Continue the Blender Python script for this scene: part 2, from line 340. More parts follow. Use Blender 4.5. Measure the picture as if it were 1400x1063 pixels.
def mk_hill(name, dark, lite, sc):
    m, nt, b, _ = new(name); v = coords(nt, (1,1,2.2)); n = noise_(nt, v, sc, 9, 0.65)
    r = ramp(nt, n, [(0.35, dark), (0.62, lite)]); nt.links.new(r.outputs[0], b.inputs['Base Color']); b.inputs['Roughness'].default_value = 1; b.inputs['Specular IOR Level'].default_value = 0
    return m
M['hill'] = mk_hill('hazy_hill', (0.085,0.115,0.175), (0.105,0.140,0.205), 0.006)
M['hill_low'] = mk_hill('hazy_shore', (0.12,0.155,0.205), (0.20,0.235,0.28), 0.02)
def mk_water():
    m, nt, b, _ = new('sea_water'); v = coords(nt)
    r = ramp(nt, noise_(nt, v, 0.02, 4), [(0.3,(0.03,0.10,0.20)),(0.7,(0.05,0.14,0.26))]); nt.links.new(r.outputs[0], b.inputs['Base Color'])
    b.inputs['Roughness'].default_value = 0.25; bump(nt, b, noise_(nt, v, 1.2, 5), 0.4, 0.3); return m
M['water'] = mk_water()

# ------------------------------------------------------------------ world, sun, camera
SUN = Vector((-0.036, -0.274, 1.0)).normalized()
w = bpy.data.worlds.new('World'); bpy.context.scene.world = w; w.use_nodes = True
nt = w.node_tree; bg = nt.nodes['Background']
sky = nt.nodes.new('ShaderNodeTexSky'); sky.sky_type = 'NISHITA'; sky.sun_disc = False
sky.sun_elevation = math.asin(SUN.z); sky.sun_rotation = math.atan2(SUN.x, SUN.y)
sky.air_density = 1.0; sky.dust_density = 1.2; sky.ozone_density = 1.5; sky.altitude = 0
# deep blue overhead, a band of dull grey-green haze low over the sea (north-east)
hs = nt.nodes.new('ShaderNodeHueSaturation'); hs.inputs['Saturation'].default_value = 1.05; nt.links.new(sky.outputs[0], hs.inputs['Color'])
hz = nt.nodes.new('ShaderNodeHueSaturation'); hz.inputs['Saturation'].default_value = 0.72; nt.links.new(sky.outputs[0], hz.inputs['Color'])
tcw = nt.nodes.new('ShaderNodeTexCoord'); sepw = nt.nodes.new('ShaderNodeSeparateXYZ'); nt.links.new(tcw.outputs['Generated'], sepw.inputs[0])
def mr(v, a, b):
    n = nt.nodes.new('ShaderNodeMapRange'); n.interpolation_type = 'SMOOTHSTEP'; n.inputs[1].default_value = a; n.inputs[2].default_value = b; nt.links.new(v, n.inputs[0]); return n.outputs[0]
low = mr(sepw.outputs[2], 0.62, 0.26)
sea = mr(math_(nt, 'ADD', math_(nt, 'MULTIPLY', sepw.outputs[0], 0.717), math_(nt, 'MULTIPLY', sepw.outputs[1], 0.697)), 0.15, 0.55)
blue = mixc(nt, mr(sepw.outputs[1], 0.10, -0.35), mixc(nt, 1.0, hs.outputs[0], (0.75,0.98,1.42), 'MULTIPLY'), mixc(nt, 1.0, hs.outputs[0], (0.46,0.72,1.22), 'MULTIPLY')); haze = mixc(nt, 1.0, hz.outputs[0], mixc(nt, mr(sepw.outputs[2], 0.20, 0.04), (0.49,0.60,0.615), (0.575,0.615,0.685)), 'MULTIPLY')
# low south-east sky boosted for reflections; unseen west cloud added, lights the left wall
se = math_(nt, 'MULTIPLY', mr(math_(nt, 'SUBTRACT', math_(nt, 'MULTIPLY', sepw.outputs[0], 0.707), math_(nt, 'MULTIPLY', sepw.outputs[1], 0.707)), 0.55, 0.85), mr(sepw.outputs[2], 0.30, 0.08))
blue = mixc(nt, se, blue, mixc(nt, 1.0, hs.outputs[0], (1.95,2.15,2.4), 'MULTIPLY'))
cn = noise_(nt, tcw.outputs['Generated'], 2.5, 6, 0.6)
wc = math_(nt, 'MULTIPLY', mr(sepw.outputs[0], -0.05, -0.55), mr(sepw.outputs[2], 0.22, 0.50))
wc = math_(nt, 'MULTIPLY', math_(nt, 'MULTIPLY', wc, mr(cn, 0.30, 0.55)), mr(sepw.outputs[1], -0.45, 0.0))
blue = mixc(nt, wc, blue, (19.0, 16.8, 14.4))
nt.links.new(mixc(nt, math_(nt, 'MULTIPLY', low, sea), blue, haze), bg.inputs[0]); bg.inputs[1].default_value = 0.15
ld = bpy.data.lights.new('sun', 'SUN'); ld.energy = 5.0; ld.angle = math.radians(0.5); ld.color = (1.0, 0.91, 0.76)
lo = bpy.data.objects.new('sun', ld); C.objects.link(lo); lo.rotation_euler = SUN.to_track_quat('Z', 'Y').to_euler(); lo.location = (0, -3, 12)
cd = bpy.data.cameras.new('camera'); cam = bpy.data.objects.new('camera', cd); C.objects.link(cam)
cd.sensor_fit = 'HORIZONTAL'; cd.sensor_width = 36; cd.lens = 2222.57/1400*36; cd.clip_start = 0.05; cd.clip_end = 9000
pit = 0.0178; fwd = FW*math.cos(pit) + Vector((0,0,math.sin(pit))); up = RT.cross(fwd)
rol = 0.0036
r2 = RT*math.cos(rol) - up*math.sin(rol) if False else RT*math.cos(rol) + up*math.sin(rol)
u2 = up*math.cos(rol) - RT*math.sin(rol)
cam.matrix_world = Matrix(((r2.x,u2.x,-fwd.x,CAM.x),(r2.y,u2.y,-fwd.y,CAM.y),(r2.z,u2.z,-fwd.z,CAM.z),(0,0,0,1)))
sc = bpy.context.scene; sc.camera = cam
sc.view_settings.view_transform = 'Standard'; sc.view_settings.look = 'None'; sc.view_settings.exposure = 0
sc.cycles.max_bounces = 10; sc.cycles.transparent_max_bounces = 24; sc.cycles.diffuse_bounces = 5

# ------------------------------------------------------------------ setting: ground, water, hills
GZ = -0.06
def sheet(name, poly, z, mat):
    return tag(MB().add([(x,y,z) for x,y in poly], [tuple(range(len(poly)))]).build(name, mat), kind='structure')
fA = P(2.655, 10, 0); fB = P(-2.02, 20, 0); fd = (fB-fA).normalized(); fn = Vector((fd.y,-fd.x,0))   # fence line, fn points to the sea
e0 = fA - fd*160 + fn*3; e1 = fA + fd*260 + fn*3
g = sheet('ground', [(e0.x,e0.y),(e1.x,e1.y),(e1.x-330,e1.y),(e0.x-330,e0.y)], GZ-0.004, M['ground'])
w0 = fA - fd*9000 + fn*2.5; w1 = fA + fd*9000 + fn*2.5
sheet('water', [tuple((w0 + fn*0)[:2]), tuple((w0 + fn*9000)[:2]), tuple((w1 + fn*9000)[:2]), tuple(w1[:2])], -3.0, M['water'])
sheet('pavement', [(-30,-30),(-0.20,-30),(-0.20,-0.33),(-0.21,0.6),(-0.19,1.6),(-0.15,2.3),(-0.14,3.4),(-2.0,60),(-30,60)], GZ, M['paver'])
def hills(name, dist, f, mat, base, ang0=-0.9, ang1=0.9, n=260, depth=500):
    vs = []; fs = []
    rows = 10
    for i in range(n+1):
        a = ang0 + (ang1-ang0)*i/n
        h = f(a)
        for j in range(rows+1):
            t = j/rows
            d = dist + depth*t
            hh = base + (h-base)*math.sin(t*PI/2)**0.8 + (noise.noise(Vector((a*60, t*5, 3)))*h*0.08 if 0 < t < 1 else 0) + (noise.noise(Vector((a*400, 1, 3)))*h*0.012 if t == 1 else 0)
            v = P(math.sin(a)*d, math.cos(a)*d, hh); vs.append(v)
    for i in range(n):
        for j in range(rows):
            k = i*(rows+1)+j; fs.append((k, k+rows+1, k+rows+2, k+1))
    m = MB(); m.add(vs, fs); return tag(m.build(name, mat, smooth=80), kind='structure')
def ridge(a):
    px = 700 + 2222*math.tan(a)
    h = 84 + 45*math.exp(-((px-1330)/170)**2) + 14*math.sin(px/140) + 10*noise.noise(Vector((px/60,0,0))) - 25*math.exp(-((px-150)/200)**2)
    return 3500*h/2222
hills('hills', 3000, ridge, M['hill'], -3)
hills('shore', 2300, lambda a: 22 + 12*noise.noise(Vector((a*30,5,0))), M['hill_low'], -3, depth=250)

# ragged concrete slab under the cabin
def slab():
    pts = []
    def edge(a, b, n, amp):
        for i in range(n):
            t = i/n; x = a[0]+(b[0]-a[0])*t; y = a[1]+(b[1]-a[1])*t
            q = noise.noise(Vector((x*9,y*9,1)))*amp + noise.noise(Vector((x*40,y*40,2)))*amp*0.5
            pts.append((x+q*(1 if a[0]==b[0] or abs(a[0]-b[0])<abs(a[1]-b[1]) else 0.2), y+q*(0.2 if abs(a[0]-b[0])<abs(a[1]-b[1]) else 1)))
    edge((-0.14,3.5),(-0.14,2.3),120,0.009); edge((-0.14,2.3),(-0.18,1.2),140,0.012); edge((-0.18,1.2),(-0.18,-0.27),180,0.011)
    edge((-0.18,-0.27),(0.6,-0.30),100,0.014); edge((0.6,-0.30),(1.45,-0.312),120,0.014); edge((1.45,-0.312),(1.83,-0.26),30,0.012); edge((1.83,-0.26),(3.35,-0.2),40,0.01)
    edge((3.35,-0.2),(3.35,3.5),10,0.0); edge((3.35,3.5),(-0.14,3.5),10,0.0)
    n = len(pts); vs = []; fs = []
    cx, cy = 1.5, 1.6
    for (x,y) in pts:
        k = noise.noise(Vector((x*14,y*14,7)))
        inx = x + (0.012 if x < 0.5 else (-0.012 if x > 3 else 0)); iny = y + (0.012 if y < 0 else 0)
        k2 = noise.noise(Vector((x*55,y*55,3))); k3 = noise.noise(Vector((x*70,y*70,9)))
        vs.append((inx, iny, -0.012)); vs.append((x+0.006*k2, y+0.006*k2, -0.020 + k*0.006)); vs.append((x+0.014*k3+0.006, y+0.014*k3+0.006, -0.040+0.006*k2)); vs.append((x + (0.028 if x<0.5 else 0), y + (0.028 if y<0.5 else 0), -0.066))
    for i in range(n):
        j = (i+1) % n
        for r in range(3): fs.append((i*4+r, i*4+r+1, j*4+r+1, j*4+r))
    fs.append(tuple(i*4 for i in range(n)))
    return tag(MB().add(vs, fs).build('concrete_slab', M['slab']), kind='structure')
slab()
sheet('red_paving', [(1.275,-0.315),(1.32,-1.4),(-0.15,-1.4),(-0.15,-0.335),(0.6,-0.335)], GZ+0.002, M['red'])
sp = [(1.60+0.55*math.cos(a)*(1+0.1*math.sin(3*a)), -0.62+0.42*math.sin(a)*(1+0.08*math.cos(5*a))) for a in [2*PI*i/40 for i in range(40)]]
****
WHAT IS REQUIRED
Word for word, quote the lines of the material from the first line through the line with "M['water'] = mk_water()", both ends included.

THE RESPONSE
Continue the Blender Python script for this scene: part 2, from line 340. More parts follow. Use Blender 4.5. Measure the picture as if it were 1400x1063 pixels.
def mk_hill(name, dark, lite, sc):
    m, nt, b, _ = new(name); v = coords(nt, (1,1,2.2)); n = noise_(nt, v, sc, 9, 0.65)
    r = ramp(nt, n, [(0.35, dark), (0.62, lite)]); nt.links.new(r.outputs[0], b.inputs['Base Color']); b.inputs['Roughness'].default_value = 1; b.inputs['Specular IOR Level'].default_value = 0
    return m
M['hill'] = mk_hill('hazy_hill', (0.085,0.115,0.175), (0.105,0.140,0.205), 0.006)
M['hill_low'] = mk_hill('hazy_shore', (0.12,0.155,0.205), (0.20,0.235,0.28), 0.02)
def mk_water():
    m, nt, b, _ = new('sea_water'); v = coords(nt)
    r = ramp(nt, noise_(nt, v, 0.02, 4), [(0.3,(0.03,0.10,0.20)),(0.7,(0.05,0.14,0.26))]); nt.links.new(r.outputs[0], b.inputs['Base Color'])
    b.inputs['Roughness'].default_value = 0.25; bump(nt, b, noise_(nt, v, 1.2, 5), 0.4, 0.3); return m
M['water'] = mk_water()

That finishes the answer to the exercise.